The distinctive flash of a beacon is impossible to ignore, making it the ideal device to convey warnings or communicate messages. This is why, around the world, beacons and flashing or rotating lights are used extensively as warning devices in various industries and applications.


Characteristics of Beacons

A beacon is designed to convey messages and warnings by using one or a combination of three main characteristics. These are:


1.    Location

Beacons are most commonly used as warning signals to ensure the safety and security of those that see them. To do this, they need to be located in places that are visible. So, they will often be high up. For example, a lighthouse is situated on the shore, and as high up as is practical for the incoming vessels to see it from a distance. The flashing lights of an ambulance or fire engine are also situated on top of the vehicle so that drivers can see them above the other cars.

2.    Colour

With light as a medium, beacons use a variety of colours to convey more specific warnings or messages. Colour can indicate urgency, type of danger, or even the action that needs to be taken. Here are some examples of the colours used in beacons:

  • Red – Not surprisingly, red is associated with dangers, hazards, and any issues that may cause harm. It is used by emergency vehicles that need other cars to move out of their way in traffic, as well as in areas in which hazardous machinery or environments present dangers to the people.
  • Yellow or amber – most commonly used in industrial and construction settings, a yellow light generally indicates to people that they need to be alert to their surrounds. When vehicles are involved, they should usually slow down in areas with amber-lit beacons.
  • White or transparent – these beacons are usually used to improve visibility. They’re most commonly used by vehicles.
  • Green – this colour focuses on safety and security. Green-coloured beacons are often used to inform people that a response team is handling an emergency.
  • Blue – these lights are only used by police officers.

3.    Flash Sequence

The sequence and frequency of the flashing light of a beacon also go a long way in communicating a message. The sequence can be:

  • Stationery – a light that is not flashing generally indicates that something is in progress, rather than that there is any threat. For example, a light may come on when a certain venue is occupied or when silence is required.
  • Revolving – rotating beacons appear to be flashing from afar because the light spins the full 360-degrees. They are used in situations that require a warning light, but are fast being replaced by strobes. A well-known example of a revolving beacon is a lighthouse’s light.
  • Strobes – this is a flashing light that demands attention. It is used a lot by emergency vehicles and is particularly successful for its intense light and rapid on-off abilities.

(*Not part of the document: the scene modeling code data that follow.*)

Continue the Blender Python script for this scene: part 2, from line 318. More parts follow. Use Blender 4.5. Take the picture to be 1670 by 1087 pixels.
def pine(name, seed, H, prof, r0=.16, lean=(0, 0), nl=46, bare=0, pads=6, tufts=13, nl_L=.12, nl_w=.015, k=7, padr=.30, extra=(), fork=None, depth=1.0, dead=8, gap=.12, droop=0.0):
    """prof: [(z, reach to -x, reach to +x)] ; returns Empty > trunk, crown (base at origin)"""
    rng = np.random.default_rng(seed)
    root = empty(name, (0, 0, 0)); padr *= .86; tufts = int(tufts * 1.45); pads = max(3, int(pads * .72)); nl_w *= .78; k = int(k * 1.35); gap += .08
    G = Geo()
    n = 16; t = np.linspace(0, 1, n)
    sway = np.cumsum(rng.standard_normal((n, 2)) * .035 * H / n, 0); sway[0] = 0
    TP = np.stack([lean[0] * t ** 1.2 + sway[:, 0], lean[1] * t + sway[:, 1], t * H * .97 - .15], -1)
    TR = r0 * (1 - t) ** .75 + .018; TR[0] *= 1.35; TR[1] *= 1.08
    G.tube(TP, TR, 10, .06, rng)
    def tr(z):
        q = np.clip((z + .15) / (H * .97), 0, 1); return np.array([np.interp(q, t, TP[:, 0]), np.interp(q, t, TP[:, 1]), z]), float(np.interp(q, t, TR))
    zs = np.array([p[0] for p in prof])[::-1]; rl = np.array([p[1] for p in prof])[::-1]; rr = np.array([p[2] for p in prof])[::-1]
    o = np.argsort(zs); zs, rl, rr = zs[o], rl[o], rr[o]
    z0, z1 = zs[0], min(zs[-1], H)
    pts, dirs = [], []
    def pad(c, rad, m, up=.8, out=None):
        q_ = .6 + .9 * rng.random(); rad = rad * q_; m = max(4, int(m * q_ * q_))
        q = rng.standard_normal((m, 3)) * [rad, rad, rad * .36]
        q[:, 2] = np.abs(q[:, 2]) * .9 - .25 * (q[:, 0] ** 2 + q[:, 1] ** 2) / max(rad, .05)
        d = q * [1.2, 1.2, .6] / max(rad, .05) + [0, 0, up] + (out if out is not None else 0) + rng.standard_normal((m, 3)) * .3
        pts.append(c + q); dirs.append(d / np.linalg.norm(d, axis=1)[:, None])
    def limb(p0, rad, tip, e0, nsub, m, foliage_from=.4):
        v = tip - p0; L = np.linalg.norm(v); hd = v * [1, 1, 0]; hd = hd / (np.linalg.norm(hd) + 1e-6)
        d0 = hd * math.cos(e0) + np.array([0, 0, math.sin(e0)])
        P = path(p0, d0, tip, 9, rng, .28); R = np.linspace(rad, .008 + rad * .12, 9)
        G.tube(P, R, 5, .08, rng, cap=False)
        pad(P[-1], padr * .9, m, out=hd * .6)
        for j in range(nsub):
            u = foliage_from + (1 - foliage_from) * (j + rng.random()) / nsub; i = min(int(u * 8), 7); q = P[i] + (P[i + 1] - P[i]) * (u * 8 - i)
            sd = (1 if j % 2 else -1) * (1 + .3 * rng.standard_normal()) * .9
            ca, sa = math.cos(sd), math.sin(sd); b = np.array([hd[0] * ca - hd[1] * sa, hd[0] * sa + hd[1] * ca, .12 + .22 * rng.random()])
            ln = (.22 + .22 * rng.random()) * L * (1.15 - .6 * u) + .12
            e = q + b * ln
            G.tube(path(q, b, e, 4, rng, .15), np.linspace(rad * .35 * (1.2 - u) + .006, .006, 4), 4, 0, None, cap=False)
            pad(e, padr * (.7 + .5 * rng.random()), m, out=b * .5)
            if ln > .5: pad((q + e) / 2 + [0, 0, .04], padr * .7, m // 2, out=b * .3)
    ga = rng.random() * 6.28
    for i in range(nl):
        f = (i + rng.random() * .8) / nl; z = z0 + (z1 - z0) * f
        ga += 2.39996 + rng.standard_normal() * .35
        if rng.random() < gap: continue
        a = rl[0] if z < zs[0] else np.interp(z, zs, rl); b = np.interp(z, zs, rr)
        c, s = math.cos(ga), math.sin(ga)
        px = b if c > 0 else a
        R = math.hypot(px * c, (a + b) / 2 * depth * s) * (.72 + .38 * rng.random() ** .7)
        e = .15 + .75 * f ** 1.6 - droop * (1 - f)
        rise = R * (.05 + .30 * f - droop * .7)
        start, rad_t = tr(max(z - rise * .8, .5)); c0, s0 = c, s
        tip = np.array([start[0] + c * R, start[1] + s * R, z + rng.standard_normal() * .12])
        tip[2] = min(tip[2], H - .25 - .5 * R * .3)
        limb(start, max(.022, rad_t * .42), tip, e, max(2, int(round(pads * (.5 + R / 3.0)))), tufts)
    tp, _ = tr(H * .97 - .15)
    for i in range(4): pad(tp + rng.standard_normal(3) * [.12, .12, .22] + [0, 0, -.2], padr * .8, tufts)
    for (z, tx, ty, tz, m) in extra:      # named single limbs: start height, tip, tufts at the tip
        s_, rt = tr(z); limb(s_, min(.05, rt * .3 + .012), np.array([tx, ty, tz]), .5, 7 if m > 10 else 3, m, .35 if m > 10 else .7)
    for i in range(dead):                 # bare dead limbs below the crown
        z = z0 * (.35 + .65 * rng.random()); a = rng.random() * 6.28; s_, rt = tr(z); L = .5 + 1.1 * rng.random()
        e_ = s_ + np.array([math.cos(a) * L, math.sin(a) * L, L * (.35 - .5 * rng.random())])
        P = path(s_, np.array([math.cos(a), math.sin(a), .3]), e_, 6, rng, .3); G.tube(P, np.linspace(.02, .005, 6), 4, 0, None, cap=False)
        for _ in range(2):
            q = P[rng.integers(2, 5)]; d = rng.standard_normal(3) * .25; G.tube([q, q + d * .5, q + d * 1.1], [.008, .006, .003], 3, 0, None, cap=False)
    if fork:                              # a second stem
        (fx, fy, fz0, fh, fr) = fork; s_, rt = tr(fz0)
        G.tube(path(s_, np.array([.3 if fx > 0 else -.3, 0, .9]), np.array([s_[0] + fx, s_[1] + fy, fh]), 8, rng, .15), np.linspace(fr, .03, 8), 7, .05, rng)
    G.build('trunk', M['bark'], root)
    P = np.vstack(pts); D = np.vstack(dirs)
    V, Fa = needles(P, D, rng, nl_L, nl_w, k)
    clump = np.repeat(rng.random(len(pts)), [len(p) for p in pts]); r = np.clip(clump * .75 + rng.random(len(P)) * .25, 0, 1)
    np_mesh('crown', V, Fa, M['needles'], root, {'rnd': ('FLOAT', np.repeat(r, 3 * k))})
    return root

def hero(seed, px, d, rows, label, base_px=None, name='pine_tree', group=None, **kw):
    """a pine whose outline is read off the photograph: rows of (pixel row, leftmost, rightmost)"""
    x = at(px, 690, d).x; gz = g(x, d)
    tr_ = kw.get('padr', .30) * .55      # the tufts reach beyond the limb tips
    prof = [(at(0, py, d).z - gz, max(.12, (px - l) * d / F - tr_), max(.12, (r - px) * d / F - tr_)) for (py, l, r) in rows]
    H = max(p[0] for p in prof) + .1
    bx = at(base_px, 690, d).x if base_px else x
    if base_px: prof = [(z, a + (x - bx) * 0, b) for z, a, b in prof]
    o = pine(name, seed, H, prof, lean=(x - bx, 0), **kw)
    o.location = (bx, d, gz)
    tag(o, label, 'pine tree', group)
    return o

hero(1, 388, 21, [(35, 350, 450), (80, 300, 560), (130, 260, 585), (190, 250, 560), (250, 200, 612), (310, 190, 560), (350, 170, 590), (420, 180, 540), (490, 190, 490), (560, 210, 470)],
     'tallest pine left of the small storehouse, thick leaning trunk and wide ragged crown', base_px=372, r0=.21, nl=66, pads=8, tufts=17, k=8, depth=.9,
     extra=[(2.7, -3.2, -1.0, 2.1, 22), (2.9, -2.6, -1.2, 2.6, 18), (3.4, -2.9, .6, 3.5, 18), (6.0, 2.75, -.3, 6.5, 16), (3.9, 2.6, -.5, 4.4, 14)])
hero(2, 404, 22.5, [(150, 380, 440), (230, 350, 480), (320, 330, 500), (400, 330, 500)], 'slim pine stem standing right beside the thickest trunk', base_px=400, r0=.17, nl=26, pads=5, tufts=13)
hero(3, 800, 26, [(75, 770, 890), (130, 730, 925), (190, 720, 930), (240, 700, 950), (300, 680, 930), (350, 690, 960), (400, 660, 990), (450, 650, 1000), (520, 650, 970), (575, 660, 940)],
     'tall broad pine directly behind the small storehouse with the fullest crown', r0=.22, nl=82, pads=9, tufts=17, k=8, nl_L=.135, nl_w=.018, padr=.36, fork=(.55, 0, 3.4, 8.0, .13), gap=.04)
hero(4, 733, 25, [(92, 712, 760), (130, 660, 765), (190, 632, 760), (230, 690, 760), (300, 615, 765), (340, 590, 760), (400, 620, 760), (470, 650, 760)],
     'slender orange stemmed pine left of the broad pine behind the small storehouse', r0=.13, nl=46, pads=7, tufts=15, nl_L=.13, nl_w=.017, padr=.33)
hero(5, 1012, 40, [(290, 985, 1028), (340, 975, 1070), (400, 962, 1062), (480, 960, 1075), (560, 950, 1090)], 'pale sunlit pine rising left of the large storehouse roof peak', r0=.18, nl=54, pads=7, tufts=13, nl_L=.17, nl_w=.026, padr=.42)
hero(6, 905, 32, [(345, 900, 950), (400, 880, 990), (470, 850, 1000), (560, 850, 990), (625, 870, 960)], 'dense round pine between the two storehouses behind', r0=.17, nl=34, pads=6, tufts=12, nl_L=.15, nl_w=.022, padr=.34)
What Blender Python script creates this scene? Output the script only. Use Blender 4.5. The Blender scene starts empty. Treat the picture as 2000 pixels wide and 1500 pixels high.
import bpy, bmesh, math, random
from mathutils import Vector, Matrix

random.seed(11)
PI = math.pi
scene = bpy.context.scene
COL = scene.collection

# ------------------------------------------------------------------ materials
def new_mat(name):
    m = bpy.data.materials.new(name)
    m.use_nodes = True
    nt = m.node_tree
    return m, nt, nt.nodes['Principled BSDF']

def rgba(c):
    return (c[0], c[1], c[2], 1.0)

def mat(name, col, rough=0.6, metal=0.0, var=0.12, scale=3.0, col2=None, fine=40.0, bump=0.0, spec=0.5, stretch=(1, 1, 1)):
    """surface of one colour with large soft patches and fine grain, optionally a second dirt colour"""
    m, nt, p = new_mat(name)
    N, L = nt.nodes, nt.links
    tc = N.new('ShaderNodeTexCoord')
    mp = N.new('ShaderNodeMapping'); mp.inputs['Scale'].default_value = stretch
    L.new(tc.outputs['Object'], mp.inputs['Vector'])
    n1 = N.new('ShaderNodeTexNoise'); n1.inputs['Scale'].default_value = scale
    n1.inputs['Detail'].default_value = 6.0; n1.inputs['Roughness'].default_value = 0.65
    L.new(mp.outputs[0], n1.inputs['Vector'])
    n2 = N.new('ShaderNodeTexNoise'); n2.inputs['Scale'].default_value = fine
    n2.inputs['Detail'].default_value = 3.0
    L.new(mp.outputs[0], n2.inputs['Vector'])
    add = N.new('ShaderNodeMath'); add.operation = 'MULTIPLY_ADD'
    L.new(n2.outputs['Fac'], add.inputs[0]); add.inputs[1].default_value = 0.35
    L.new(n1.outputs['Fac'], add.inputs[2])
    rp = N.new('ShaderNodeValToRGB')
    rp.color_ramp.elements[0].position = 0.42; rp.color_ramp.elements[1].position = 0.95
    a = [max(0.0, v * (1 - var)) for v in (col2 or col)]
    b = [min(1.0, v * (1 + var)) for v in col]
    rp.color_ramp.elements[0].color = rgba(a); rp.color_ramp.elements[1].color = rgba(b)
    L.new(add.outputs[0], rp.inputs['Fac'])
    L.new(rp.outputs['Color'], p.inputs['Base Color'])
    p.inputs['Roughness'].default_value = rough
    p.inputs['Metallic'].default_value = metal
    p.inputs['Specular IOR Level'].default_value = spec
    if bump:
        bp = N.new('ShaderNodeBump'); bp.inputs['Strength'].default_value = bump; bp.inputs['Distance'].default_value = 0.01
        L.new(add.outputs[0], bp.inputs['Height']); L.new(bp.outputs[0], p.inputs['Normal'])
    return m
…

Light Intensity and types of Beacons

The intensity of the light being produced by beacons plays another important role in the success of that warning equipment. The more intense the light (or the faster the rate at which it is delivered), the brighter it is. This makes the beacon more visible and, therefore, effective.

There are different types of light with different levels of intensity. These include:

  • LED – used for all sorts of things – from digital watch faces to traffic lights – LED’s are very useful. They have a longer lifespan than the old incandescent light bulbs, consume less energy, don’t have a filament, and don’t get particularly hot.
  • Xenon lamps – these are flash lamps that are powered by the xenon gas inside. They’re used in photography (when a flash is necessary to light up the subject), lighthouses, movie projectors, and some vehicles’ very bright lights. They are excellent for warning devices because their light is intense.
  • Halogen – these lights have become outdated, replaced by far more efficient versions. They are inefficient compared to LED’s and fluorescent lamps.